Forgiveness was ours when we repented of our sins. Healing was ours because we received God’s mercy and grace through Jesus’ sacrifice. It's the only way to bring closure to bad history and relief from its persisting pain. You and I know that God is in the business of using our ‘bad history’ as the starting point for the new life He begins in us.

But the world doesn’t know yet. How will they withstand the raging storms on the horizon if there are no heroes who overcame because there is no record of bad to overcome? no past to inspire them to do better? no scriptures to guide them? They’d be as helpless as tumble weeds blown about with the wind.

Granted, our nation has some very unhealthy roots. But there are more healthy ones than unhealthy.
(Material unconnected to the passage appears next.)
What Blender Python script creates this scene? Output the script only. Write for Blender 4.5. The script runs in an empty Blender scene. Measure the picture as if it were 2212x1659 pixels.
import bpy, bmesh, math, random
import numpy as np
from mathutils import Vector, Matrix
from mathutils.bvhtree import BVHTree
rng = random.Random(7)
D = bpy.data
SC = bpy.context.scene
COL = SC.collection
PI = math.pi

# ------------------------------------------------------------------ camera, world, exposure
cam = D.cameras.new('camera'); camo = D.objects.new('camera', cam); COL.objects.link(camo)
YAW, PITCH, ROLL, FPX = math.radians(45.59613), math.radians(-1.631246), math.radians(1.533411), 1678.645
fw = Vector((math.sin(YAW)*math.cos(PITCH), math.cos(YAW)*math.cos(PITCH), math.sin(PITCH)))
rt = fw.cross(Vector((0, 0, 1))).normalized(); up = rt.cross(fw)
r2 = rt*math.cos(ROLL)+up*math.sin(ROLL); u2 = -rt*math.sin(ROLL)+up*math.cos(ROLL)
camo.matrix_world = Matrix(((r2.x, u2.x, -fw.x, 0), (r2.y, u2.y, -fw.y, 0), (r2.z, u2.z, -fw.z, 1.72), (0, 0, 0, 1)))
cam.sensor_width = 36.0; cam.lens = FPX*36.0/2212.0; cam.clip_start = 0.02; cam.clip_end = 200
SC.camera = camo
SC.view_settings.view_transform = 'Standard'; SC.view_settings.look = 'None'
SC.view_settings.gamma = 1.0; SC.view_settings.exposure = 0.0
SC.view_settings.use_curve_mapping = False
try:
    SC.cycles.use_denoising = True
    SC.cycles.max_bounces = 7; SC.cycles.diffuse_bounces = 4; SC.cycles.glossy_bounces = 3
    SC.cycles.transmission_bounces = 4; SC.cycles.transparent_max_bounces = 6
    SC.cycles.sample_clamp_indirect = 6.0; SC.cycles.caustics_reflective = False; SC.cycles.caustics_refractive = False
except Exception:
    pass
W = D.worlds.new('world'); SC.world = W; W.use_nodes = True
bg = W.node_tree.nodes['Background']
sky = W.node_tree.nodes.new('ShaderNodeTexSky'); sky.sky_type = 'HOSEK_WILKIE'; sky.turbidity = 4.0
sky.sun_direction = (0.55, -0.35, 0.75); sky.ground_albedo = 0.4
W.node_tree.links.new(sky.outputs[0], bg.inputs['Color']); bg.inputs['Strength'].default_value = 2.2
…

A giant oak cannot withstand the unpredictable fierceness of nature when a chunk of its root system is removed. It’s through its roots that it receives water and nutrients from deep within the soil. We need to tell people that there’s a way to remember bad history without removing a chunk of our roots. Yes, there are many wounds. But our wounds can be healed through the wounds of Christ. But He was wounded for our transgressions, He was bruised for our iniquities; The chastisement for our peace was upon Him, And by His stripes we are healed (Isaiah 53:5). Those healed wounds will leave scars, but those scars serve as signposts pointing to the scarred hands and feet of Jesus. They point us in a better direction. They remind us to be thankful that God intervenes in the affairs of mankind. Make straight paths for your feet, so that the lame may not be disabled, but rather healed (Hebrews 12:12)

We can be more than conquerors through Christ. Raging storms come. They go. Flood waters rise and fall. But our foundation stands strong. Our anchor holds. Our Healer heals.